Emilia is Hermoine’s maid.

Florizel is the son of Polixenes. He falls in love with Perdita and is all set to marry her when his father intervenes, refusing to agree to the marriage and threatening to deprive Florizel of his inheritance if he should ever see Perdita again. (Polixenes thinks Perdita is a shepherdess and therefore an unsuitable match for his son.) However, Florizel’s love for Perdita is true, and he remains committed to her. Through the help of Camillo, the situation is resolved when it is revealed that Perdita is in fact a king’s daughter.

Hermoine is Leontes’ queen. She is a woman of great dignity and grace, which she maintains even when she is falsely accused of adultery with Polixenes. Leontes orders her newborn babe to be taken from her and then puts her on trial. Hermoine declares her innocence and puts her trust in the judgment of Apollo, through the oracle at Delphi. When she hears that her son Mamilius is dead, she faints, and Paulina later announces that she is dead. This turns out not to be the case, however, and after sixteen years, Hermoine is restored, through Paulina’s ruse of the statue, to a penitent Leontes.

Leontes is the king of Silesia. Early in the play he conceives an irrational jealousy of his old friend Polixenes, and starts to behave like a tyrant. He has Hermoine put on trial for adultery, and orders their infant girl to be abandoned in a remote place. When he hears the oracle declaring Hermoine’s innocence, Leontes regrets his rash behavior and vows to visit every day the chapel where Hermoine and their young son Mamilius are buried. He spends the next sixteen years in seclusion, before the events propelled by the elopement of Perdita and Florizel lead to a reconciliation with Polixenes and the restoration of Hermoine.

Mamilius is the ten-year-old son of Leontes and Hermoine. All agree that he is a promising boy, but he dies shortly after Hermoine is denounced by Leontes.

Mopsa is a shepherdess who participates in the sheep-shearing festival. She is Clown’s sweetheart.

Old Shepherd is the father of Clown. After he discovers the babe Perdita, he raises her as if she were his own daughter. When Polixenes discovers that the shepherd has permitted his daughter to court Florizel, he condemns him to death. Old Shepherd flees to Silesia, where he receives royal favor when the truth comes out.

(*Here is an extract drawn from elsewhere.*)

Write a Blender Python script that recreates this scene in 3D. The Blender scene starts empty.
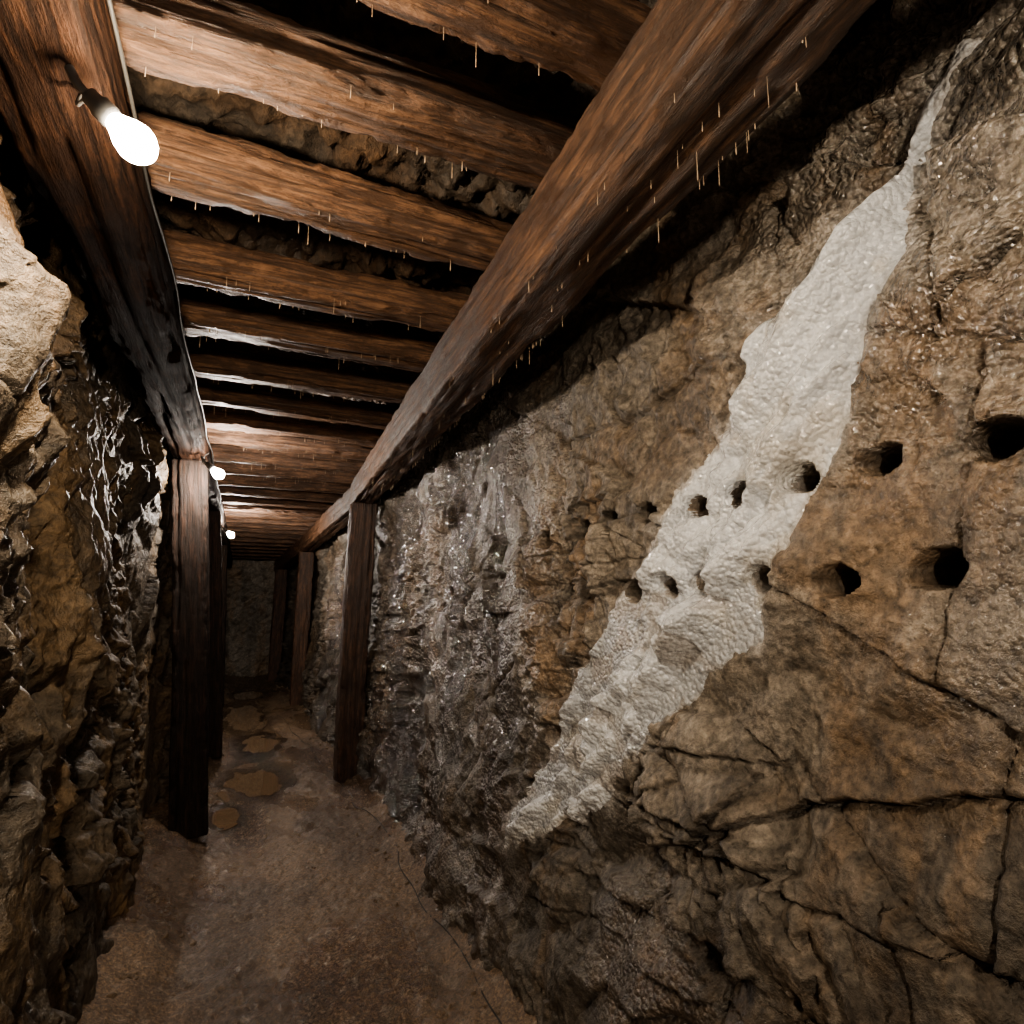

Paulina is the wife of Antigonus. She is a blunt-spoken, formidable lady who staunchly defends Hermoine and does not allow Leontes to get away with his crimes. She denounces him to his face, and loses no opportunity to remind him of the havoc his jealousy has caused. She even confronts him with the baby Perdita, whom he claims is not his. In the second part of the play, Paulina tells everyone that she has commissioned a statue of Hermoine, and invites the court to the unveiling. In truth, the statue is Hermoine herself, but Paulina stage manages the whole business to create astonishment for all when she commands the statue to come down from its pedestal. At the end of the play, Leontes orders Paulina to marry Camillo (her husband Antigonus having been killed earlier).

Perdita is the baby daughter of Leontes and Hermoine. Leontes thinks she is not his child and orders her to be abandoned in a remote part of Bohemia. Perdita is found by shepherds, who raise her themselves. In the second part of the play, Perdita has grown into a beautiful, graceful girl who has fallen in love with Prince Florizel. After they are denounced by Polixenes they flee to Leontes’ court, where eventually the truth comes out and Perdita is restored to her mother and father. Perdita embodies natural beauty and goodness and has a down-to-earth common sense which is the product of her upbringing.

Polixenes is the king of Bohemia and father of Florizel. He has been close friends with Leontes since they were both boys. But on Polixenes’ visit to Silesia, Leontes conceives an irrational jealousy of him and believes he has committed adultery with Hermoine. This false accusation leads to a sixteen-year estrangement between the two men, which is only ended as a result of the romance between Florizel and Perdita.